Balls' cuts in perspective

Ed Balls says he thinks he can cut £2bn from the Education budget. What does that do for us? Nothing that you would notice. What would it take to balance the budget? I only ask because it is pointless thinking we can foist our costs onto the next generation if there are nearly 1 million 16-24 year olds out of work and this year's university graduates are all heading for the dole queue.

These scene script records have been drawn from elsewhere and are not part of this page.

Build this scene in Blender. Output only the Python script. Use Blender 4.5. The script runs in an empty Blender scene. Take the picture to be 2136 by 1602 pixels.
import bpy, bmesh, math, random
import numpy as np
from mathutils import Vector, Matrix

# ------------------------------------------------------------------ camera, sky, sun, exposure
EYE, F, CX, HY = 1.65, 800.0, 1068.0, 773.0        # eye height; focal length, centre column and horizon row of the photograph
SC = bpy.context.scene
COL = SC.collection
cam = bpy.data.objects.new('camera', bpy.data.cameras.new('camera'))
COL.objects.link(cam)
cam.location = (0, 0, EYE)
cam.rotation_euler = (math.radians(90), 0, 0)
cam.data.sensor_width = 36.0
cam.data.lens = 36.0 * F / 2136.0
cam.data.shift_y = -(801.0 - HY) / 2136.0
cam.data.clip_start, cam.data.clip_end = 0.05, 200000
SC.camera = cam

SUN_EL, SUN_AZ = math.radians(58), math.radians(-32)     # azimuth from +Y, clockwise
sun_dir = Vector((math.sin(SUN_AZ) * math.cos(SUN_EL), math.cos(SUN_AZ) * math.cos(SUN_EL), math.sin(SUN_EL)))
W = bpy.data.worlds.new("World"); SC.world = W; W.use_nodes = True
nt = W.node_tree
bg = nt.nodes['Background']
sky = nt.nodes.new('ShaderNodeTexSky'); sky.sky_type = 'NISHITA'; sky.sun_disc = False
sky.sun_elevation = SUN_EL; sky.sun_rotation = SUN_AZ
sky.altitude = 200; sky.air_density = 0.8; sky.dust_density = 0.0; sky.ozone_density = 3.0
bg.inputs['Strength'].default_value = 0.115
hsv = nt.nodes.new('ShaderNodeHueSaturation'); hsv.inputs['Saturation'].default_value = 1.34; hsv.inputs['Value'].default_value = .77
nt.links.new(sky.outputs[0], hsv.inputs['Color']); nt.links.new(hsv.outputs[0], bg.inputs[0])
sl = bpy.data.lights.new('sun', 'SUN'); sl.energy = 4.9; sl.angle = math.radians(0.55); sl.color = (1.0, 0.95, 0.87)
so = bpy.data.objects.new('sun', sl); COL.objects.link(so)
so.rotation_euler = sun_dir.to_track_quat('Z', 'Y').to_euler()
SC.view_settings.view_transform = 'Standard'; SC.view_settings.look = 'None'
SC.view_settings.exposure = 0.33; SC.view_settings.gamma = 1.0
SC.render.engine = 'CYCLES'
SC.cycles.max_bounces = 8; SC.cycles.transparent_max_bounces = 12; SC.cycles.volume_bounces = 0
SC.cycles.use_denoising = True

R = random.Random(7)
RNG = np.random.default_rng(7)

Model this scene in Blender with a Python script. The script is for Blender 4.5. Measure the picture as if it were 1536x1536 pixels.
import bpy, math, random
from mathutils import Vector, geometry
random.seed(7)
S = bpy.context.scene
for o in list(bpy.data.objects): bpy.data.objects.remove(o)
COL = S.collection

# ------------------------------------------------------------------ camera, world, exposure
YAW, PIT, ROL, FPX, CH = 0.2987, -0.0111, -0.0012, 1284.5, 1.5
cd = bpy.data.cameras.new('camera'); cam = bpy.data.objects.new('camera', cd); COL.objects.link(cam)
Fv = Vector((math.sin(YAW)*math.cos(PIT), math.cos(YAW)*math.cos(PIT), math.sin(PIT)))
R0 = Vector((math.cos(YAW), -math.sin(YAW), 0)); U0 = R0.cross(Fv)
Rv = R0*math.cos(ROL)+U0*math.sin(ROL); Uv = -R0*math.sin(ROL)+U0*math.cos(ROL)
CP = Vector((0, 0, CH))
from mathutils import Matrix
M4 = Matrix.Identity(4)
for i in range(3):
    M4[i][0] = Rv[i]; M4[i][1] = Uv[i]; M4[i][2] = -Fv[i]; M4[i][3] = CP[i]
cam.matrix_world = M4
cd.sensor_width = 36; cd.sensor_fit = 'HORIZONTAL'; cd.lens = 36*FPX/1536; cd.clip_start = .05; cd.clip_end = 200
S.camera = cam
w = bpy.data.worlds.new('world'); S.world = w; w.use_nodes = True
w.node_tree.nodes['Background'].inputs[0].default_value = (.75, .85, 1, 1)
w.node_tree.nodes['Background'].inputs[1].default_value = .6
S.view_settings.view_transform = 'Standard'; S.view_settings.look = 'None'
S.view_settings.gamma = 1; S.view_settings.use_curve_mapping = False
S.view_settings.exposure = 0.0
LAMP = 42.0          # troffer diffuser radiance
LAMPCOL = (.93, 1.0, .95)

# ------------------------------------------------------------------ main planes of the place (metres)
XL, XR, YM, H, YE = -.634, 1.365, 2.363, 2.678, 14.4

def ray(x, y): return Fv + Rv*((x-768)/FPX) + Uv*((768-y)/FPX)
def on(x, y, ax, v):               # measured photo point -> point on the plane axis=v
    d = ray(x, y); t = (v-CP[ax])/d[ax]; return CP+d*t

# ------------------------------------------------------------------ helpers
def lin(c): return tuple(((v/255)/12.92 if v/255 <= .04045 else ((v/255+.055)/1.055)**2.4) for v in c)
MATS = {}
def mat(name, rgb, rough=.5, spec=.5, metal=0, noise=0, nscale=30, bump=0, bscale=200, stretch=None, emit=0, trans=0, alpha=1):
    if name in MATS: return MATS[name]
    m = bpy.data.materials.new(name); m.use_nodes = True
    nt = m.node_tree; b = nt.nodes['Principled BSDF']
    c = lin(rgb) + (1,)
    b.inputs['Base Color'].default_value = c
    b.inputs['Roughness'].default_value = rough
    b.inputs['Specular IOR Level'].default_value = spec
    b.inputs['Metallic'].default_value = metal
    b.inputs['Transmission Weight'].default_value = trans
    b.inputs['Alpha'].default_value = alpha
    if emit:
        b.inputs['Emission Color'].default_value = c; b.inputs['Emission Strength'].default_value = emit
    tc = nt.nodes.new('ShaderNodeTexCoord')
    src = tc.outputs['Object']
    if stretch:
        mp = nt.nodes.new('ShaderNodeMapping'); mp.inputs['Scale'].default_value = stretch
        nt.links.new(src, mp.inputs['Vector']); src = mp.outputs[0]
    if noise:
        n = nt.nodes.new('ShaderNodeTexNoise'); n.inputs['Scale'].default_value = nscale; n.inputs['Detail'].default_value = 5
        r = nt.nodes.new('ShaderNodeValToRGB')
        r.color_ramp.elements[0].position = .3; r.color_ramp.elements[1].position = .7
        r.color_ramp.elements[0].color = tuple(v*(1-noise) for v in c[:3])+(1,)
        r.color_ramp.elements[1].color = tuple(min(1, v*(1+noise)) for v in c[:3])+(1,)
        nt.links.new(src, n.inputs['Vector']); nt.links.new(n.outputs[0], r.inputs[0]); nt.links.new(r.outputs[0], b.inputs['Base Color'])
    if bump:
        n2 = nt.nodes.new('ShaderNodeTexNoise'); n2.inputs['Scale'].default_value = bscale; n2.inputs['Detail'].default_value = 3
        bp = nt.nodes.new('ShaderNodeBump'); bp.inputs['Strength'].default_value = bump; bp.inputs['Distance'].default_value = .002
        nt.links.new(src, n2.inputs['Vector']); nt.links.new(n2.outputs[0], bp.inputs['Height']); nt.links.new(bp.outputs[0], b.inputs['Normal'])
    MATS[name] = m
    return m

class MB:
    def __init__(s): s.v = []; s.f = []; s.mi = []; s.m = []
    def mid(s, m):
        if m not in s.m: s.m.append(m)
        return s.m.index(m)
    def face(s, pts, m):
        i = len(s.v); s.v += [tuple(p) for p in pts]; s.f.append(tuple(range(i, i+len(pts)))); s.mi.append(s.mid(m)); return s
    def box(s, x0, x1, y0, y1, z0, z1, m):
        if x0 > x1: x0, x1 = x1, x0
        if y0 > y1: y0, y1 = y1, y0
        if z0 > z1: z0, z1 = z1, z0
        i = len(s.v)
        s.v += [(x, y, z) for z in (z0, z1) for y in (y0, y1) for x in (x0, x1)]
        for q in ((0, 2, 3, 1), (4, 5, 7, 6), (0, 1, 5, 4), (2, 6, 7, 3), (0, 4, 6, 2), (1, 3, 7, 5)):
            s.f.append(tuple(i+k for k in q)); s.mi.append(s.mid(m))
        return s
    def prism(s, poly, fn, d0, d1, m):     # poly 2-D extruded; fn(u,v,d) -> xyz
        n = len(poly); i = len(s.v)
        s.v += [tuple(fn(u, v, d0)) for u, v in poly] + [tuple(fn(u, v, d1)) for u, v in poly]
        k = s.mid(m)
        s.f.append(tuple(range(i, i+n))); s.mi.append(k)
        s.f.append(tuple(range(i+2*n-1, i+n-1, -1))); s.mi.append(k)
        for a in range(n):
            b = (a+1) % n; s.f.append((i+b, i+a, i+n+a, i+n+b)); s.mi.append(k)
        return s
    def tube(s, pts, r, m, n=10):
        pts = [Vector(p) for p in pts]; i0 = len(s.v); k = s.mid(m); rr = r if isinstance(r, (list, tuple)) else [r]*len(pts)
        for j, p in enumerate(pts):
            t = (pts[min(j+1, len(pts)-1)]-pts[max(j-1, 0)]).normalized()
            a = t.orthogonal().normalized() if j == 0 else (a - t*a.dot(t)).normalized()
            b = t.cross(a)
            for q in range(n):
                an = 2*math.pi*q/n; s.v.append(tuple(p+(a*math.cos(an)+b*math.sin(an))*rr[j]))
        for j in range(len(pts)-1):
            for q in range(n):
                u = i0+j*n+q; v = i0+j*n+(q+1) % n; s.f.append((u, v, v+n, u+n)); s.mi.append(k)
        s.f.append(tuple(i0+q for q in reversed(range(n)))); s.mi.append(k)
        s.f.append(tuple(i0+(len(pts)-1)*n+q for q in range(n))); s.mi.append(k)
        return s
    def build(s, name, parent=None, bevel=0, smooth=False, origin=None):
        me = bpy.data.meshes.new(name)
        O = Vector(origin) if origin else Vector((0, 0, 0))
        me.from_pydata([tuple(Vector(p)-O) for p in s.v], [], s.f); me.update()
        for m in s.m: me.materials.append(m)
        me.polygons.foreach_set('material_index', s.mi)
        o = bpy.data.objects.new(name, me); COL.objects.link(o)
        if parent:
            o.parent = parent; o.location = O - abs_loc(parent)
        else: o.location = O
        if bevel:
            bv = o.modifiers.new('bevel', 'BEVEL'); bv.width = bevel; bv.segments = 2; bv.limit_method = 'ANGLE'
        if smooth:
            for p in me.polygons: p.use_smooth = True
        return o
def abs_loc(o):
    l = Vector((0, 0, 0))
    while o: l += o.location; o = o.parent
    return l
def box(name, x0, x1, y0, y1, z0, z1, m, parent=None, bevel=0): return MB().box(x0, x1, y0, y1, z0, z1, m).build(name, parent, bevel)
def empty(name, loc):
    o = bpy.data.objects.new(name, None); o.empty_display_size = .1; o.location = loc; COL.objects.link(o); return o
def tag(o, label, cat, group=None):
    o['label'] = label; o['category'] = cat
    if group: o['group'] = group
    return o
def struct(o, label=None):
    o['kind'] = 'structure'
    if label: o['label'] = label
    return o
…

Let's start with the current budget numbers. Last year's outturn was £660 billion of government spending. Let's figure that with the stimulus etc. of 5% extra that will be about £693 billion this year, and with a GDP 5% down on last year's very almost £1.4 trillion, that means total GDP will be about £1,330 billion, so GDP less government spending will be £637 billion. Assume for the moment that the £637 billion doesn't change if we cut the deficit (not true but let's go with it). Capital Economics is forecasting a budget deficit of £225 billion, which implies taxes raised of about £468 billion, so we can use a working figure that total taxes raised are about 35% of GDP.

Now let us try to get rid of the deficit completely. We could start by having the government spend £225 billion less, but that would mean losing taxes equal to 35% of that spending, so a better figure to go for would be £ 225 billion / (100%-35%), which would be £346 billion or 52% of government expenditure.

That isn't entirely accurate, because income tax & NI receipts would fall more in proportion to current recipts than corporation tax and VAT receipts, but then we also discounted the effect on the private sector of a fall in government spending (e.g. fewer public sector workers buying cappucinos and newspapers), so £346 billion give or take £50 billion is probably in the right ball park.

Yes, you heard it right. A £346 billion cut would be required to balance the books, compared with Balls' paltry £2 billion.